TO DO
Set the lines down again exactly, first line through the line that contains "mb = MB(); hinge(mb, -3.158, ly", with no pictures.

——

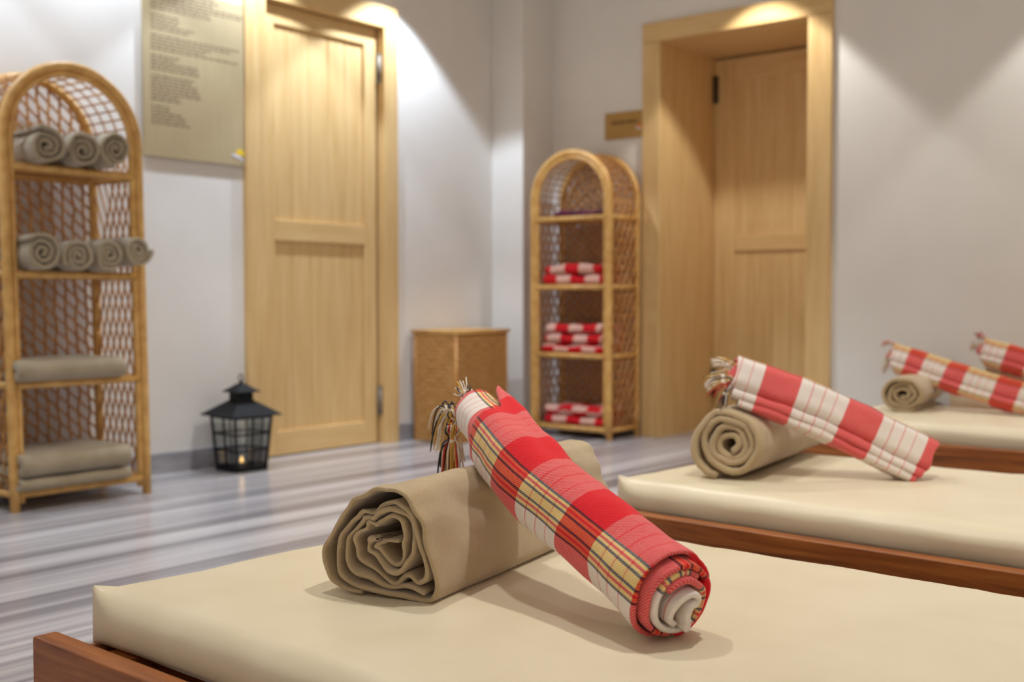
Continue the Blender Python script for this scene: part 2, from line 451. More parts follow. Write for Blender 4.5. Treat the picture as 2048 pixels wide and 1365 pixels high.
d2 = bpy.data.objects.new('door_2', None); COL.objects.link(d2); struct(d2)
d2.location = (-2.76, YB, 0)
yf = YB - 0.022
mb = MB()
mb.box(-3.283, -3.175, yf, YB + 0.02, 0, 2.07); mb.box(-2.357, -2.235, yf, YB + 0.02, 0, 2.07)
child(mb.build('door_casing', M['pine_v'], bevel=0.003), d2)
mb = MB(); mb.box(-3.283, -2.235, yf, YB + 0.02, 2.072, 2.172); child(mb.build('door_head', M['pine_x'], bevel=0.003), d2)
mb = MB()
mb.box(-3.198, -3.175, YB + 0.02, 5.78, 0, 2.07); mb.box(-2.357, -2.332, YB + 0.02, 5.78, 0, 2.07)
child(mb.build('door_reveal', M['pine_v']), d2)
mb = MB(); mb.box(-3.198, -2.332, YB + 0.02, 5.78, 2.07, 2.095); child(mb.build('door_soffit', M['pine_x']), d2)
ly = 5.70
mb = MB(); mb.box(-3.172, -3.040, ly, ly + 0.04, 0.006, 2.06); mb.box(-2.490, -2.360, ly, ly + 0.04, 0.006, 2.06)
child(mb.build('door_leaf', M['pine_v'], bevel=0.003), d2)
mb = MB()
for z0, z1 in ((0.006, 0.118), (0.995, 1.085), (1.940, 2.06)): mb.box(-3.040, -2.490, ly + 0.0005, ly + 0.04, z0, z1)
child(mb.build('door_rail', M['pine_x'], bevel=0.003), d2)
for z0, z1 in ((0.118, 0.995), (1.085, 1.940)):
    mb = MB(); plank_panel(mb, 'x', -3.040, -2.490, z0, z1, ly, 0.014, 1); child(mb.build('door_panel', M['pine_v']), d2)
for z0, z1 in ((1.825, 1.965), (0.19, 0.33)):
    mb = MB(); hinge(mb, -3.158, ly - 0.012, z0, z1, 0.014); child(mb.build('hinge', M['hinge_dark'], smooth=True), d2)

# ------------------------------------------------------------------ signs
sg = thing('information_board', 'large champagne board of small text on wall left of the left door', 'sign', (XL, 2.93, 1.314))
mb = MB(); mb.box(0.006, 0.016, -0.254, 0.250, 0, 0.708); sgp = mb.build('panel', M['board'], sg, bevel=0.002)
mb = MB()
rnd = random.Random(3)
zc = 0.690
lens = [(.36, 3), (.47, 2), (.33, 2), (0, 1), (.14, 3), (.22, 2), (0, 1), (.46, 2), (.30, 2), (.48, 1), (0, 1), (.14, 2), (.24, 3), (0, 1), (.21, 2), (.26, 4), (.15, 2), (0, 1), (.09, 2), (.17, 3), (.19, 1)]
for ln, k in lens:
    if ln == 0 and mb.v: mb.build('text_block', M['ink'], sgp); mb = MB()
    for j in range(k):
        if ln > 0:
            y = -0.218; end = -0.218 + ln * (0.85 + 0.15 * rnd.random())
            while y < end:
                w = min(rnd.uniform(0.012, 0.036), end - y)
                mb.box(0.0161, 0.0164, y, y + w, zc - 0.0032, zc + 0.0032)
                y += w + 0.006
        zc -= 0.0138
mb.build('text_block', M['ink'], sgp)
def dome_logo(dm, sm, parent, f, u0, z0, s):
    """half disc above a swoosh, built as thin raised shapes; f maps (u, z, d) to local"""
    mb = MB(); n = 18
    pts = [(u0 + s * cos(pi * k / n), z0 + s * 1.15 * sin(pi * k / n)) for k in range(n + 1)]
    vs = [f(a, b, 0) for a, b in pts] + [f(a, b, 0.0012) for a, b in pts]; m = n + 1
    fs = [tuple(range(m, 2 * m)), tuple(range(m - 1, -1, -1))] + [(k, (k + 1) % m, m + (k + 1) % m, m + k) for k in range(m)]
    mb.add(vs, fs); mb.build('emblem_dome', dm, parent, recalc=True)
    mb = MB(); top = []; bot = []
    for k in range(n + 1):
        t = k / n; a = u0 - 2.0 * s + 3.0 * s * t
        c = z0 - s * 0.05 - s * 1.05 * t + 0.25 * s * sin(pi * t)
        h = s * 0.30 * sin(pi * min(1, t * 1.0 + 0.02)) ** 0.7
        top.append((a, c + h)); bot.append((a, c - h))
    pts = top + bot[::-1]; m = len(pts)
    vs = [f(a, b, 0) for a, b in pts] + [f(a, b, 0.0014) for a, b in pts]
    fs = [(k, k + 1, m - 2 - k, m - 1 - k) for k in range(n)] + [(m + m - 1 - k, m + m - 2 - k, m + k + 1, m + k) for k in range(n)]
    fs += [(k, (k + 1) % m, m + (k + 1) % m, m + k) for k in range(m)]
    mb.add(vs, fs); mb.build('emblem_swoosh', sm, parent, recalc=True)
dome_logo(M['logo_y'], M['logo_w'], sgp, lambda u, z, d: (0.0162 + d, u, z), 0.226, 0.046, 0.024)

sp = thing('door_plaque', 'small gold plaque on wall between arched shelf and deep right doorway', 'sign', (-3.405, YB, 1.588))
mb = MB(); mb.box(-0.123, 0.118, -0.012, -0.002, 0, 0.142); spp = mb.build('panel', M['plaque'], sp, bevel=0.0015)
mb = MB(); x = -0.080
for w in (.010, .011, .009, .010, .008, .011, .010, 0, .010, .009, .011, .008, .010, .009):
    if w: mb.box(x, x + w, -0.0126, -0.0121, 0.080, 0.094)
    x += w + 0.0026 if w else 0.006
mb.build('text', M['ink_dark'], spp)
dome_logo(M['logo_o'], M['logo_w'], spp, lambda u, z, d: (u, -0.0122 - d, z), 0.100, 0.052, 0.014)

# ------------------------------------------------------------------ wicker shelves
def wicker_shelf(label, loc, rz, D, zs, R=0.2725, zsp=1.25, rr=0.0042, sr=0.0040, nv=11, lean=0.0, cross=False):
    t = thing('wicker_shelf', label, 'shelf', loc, rz, 'arched wicker shelves')
    pr = 0.017; W2 = R - pr
    def arch_pts(rad, y, z0):
        p = [(-rad, y, z0 + (zsp - z0) * k / 10) for k in range(11)]
        p += [(-rad * cos(pi * k / 28), y, zsp + rad * sin(pi * k / 28)) for k in range(1, 28)]
        p += [(rad, y, zsp - (zsp - z0) * k / 10) for k in range(11)]
        return p
    for nm, y in (('front_arch', pr), ('back_arch', D - pr)):
        mb = MB()
        mb.tube(arch_pts(W2, y, 0.0), pr, 10)
        if nm == 'front_arch':
            mb.tube(arch_pts(W2 - 0.026, y + 0.003, 0.03), 0.012, 8)
        mb.build(nm, M['rattan'], t, smooth=True)
    for z in zs:
        mb = MB()
        zz = z - 0.012
        mb.tube([(-W2 + 0.02, pr, zz), (W2 - 0.02, pr, zz)], 0.014, 10)
        mb.tube([(-W2 + 0.02, D - pr, zz), (W2 - 0.02, D - pr, zz)], 0.012, 8)
        for s in (-1, 1): mb.tube([(s * W2, pr, zz), (s * W2, D - pr, zz)], 0.013, 8)
        nr = 30
        for k in range(nr):
            x = -W2 + 0.02 + (2 * W2 - 0.04) * (k + 0.5) / nr
            mb.tube([(x, pr, zz + 0.006), (x, D - pr, zz + 0.006)], 0.0055, 6)
        mb.build('shelf', M['rattan'], t, smooth=True)
    # back lattice
    mb = MB()
    z0 = zs[0]
    def inside(x, z):
        if abs(x) > W2 - 0.004 or z < z0: return False
        return z < zsp or (x * x + (z - zsp) ** 2) < (W2 - 0.004) ** 2
    yb = D - pr
    for k in range(1, nv):
        x = -W2 + 2 * W2 * k / nv
        zt = zsp + sqrt(max(0, W2 * W2 - x * x))
        mb.tube([(x + 0.004 * sin(j * 2.1 + k), yb + 0.004 * (-1) ** (j + k), z0 + (zt - z0) * j / 24) for j in range(25)], rr, 5)
    def diag(slope, pitch, off):
        c = -3.0
        while c < 3.0:
            run = []
            for j in range(121):
                x = -W2 + 2 * W2 * j / 120; z = z0 + slope * (x + W2) + c
                if inside(x, z): run.append((x, yb + off * 0.5, z))
                elif len(run) > 2: mb.tube(run[::6] + [run[-1]] if len(run) > 8 else run, rr * 0.85, 5); run = []
                else: run = []
            if len(run) > 2: mb.tube(run[::6] + [run[-1]] if len(run) > 8 else run, rr * 0.85, 5)
            c += pitch
    diag(-0.9, 0.050, 0.006)
    if cross: diag(0.9, 0.05, -0.006)
    mb.build('back_panel', M['reed'], t, smooth=True)
    # sides
    for s in (-1, 1):
        mb = MB()
        x = s * W2
        s_ = 2.5 if sr < 0.005 else 1.9
        for sl, off in ((s_, 0.003), (-s_, -0.003)):
            c = -1.2; pitch = 0.105 if sr < 0.005 else 0.098
            while c < 1.6:
                run = []
                for j in range(61):
                    y = 0.03 + (D - 0.06) * j / 60; z = z0 + sl * y + c
                    if z0 - 0.01 < z < zsp: run.append((x + off, y, z))
                if len(run) > 3: mb.tube([run[0], run[len(run) // 2], run[-1]], sr, 5)
                c += pitch
        mb.build('side_panel', M['reed'], t, smooth=True)
    # hood
    mb = MB()
    for k in range(1, 5):
        y = D * k / 5
        mb.tube([(-W2 * cos(pi * j / 28), y, zsp + W2 * sin(pi * j / 28)) for j in range(29)], 0.0035, 5)
    for j in range(0, 23):
        a = pi * j / 22
        mb.tube([(-W2 * cos(a), pr, zsp + W2 * sin(a)), (-W2 * cos(a), D - pr, zsp + W2 * sin(a))], 0.0036, 6)
    mb.build('hood', M['reed'], t, smooth=True)
    for ch in t.children:
        for v in ch.data.vertices: v.co.x -= lean * v.co.z
    return t
Z1 = (0.072, 0.446, 0.826, 1.192); Z2 = (0.062, 0.442, 0.802, 1.162)
wicker_shelf('arched wicker shelf of beige towels at the left edge below the board', (-3.735, 2.186, 0), pi / 2, 0.345, Z1, zsp=1.29, lean=0.018, rr=0.0056, nv=12)
wicker_shelf('arched wicker shelf of red checked cloths beside the tall woven basket', (-3.538, 4.825, 0), radians(0.6), 0.295, Z2, R=0.262, zsp=1.25, rr=0.0055, sr=0.0058, nv=16, cross=True)

# ------------------------------------------------------------------ cloth sheet builder
def sheet(mb, chain, th, Ls, xf, ufun=None, vfun=None, off0=None, off1=None, mi=0, endround=0.0035, dth=None):
    """chain: 2D centreline; Ls: list of stations 0..1; xf(a,b,l,s)->Vector"""
    n = len(chain)
    P = [Vector((c[0], c[1])) for c in chain]
    arc = [0.0]
    for i in range(1, n): arc.append(arc[-1] + (P[i] - P[i - 1]).length)
    tot = arc[-1]
    Nn = []
    for i in range(n):
        t = P[min(i + 1, n - 1)] - P[max(i - 1, 0)]
        t = t.normalized() if t.length > 1e-9 else Vector((1, 0))
        Nn.append(Vector((-t.y, t.x)))
    ring = [(i, 1) for i in range(n)] + [(i, -1) for i in range(n - 1, -1, -1)]
    rn = len(ring); ns = len(Ls)
    # stations with rounded ends
    st = [(Ls[0], 0.25, 0)] + [(Ls[0], 0.8, 1)] + [(Ls[0], 1.0, 2)] + [(l, 1.0, 3) for l in Ls[1:-1]] + [(Ls[-1], 1.0, -2), (Ls[-1], 0.8, -1), (Ls[-1], 0.25, 0.5)]
    vs = []; uvl = []
    for l, k, code in st:
        for i, sd in ring:
            s = arc[i] / tot
            e0 = off0(s, i) if off0 else 0.0; e1 = off1(s, i) if off1 else 0.0
            tt = th * (dth(s) if dth else 1.0)
            q = P[i] + Nn[i] * (sd * tt * 0.5 * k)
            add = {0: 0, 1: endround * 0.35, 2: endround, 3: 0, -2: -endround, -1: -endround * 0.35, 0.5: 0}[code]
            vs.append(xf(q.x, q.y, l, s, e0 * (1 - l) + e1 * l + add))
            uvl.append((ufun(arc[i], s) if ufun else arc[i], vfun(l, e0 * (1 - l) + e1 * l + add) if vfun else l))
    fs = []; uvs = []
    m = len(st)
    for j in range(m - 1):
        for i in range(rn):
            i2 = (i + 1) % rn
            f = (j * rn + i, j * rn + i2, (j + 1) * rn + i2, (j + 1) * rn + i)
            fs.append(f); uvs.append([uvl[q] for q in f])
    for j in (0, m - 1):
        for i in range(n - 1):
            f = (j * rn + i, j * rn + i + 1, j * rn + rn - 2 - i, j * rn + rn - 1 - i)
            if j: f = f[::-1]
            fs.append(f); uvs.append([uvl[q] for q in f])
    mb.add(vs, fs, uvs, mi)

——

EXPECTED ANSWER
Continue the Blender Python script for this scene: part 2, from line 451. More parts follow. Write for Blender 4.5. Treat the picture as 2048 pixels wide and 1365 pixels high.
d2 = bpy.data.objects.new('door_2', None); COL.objects.link(d2); struct(d2)
d2.location = (-2.76, YB, 0)
yf = YB - 0.022
mb = MB()
mb.box(-3.283, -3.175, yf, YB + 0.02, 0, 2.07); mb.box(-2.357, -2.235, yf, YB + 0.02, 0, 2.07)
child(mb.build('door_casing', M['pine_v'], bevel=0.003), d2)
mb = MB(); mb.box(-3.283, -2.235, yf, YB + 0.02, 2.072, 2.172); child(mb.build('door_head', M['pine_x'], bevel=0.003), d2)
mb = MB()
mb.box(-3.198, -3.175, YB + 0.02, 5.78, 0, 2.07); mb.box(-2.357, -2.332, YB + 0.02, 5.78, 0, 2.07)
child(mb.build('door_reveal', M['pine_v']), d2)
mb = MB(); mb.box(-3.198, -2.332, YB + 0.02, 5.78, 2.07, 2.095); child(mb.build('door_soffit', M['pine_x']), d2)
ly = 5.70
mb = MB(); mb.box(-3.172, -3.040, ly, ly + 0.04, 0.006, 2.06); mb.box(-2.490, -2.360, ly, ly + 0.04, 0.006, 2.06)
child(mb.build('door_leaf', M['pine_v'], bevel=0.003), d2)
mb = MB()
for z0, z1 in ((0.006, 0.118), (0.995, 1.085), (1.940, 2.06)): mb.box(-3.040, -2.490, ly + 0.0005, ly + 0.04, z0, z1)
child(mb.build('door_rail', M['pine_x'], bevel=0.003), d2)
for z0, z1 in ((0.118, 0.995), (1.085, 1.940)):
    mb = MB(); plank_panel(mb, 'x', -3.040, -2.490, z0, z1, ly, 0.014, 1); child(mb.build('door_panel', M['pine_v']), d2)
for z0, z1 in ((1.825, 1.965), (0.19, 0.33)):
    mb = MB(); hinge(mb, -3.158, ly - 0.012, z0, z1, 0.014); child(mb.build('hinge', M['hinge_dark'], smooth=True), d2)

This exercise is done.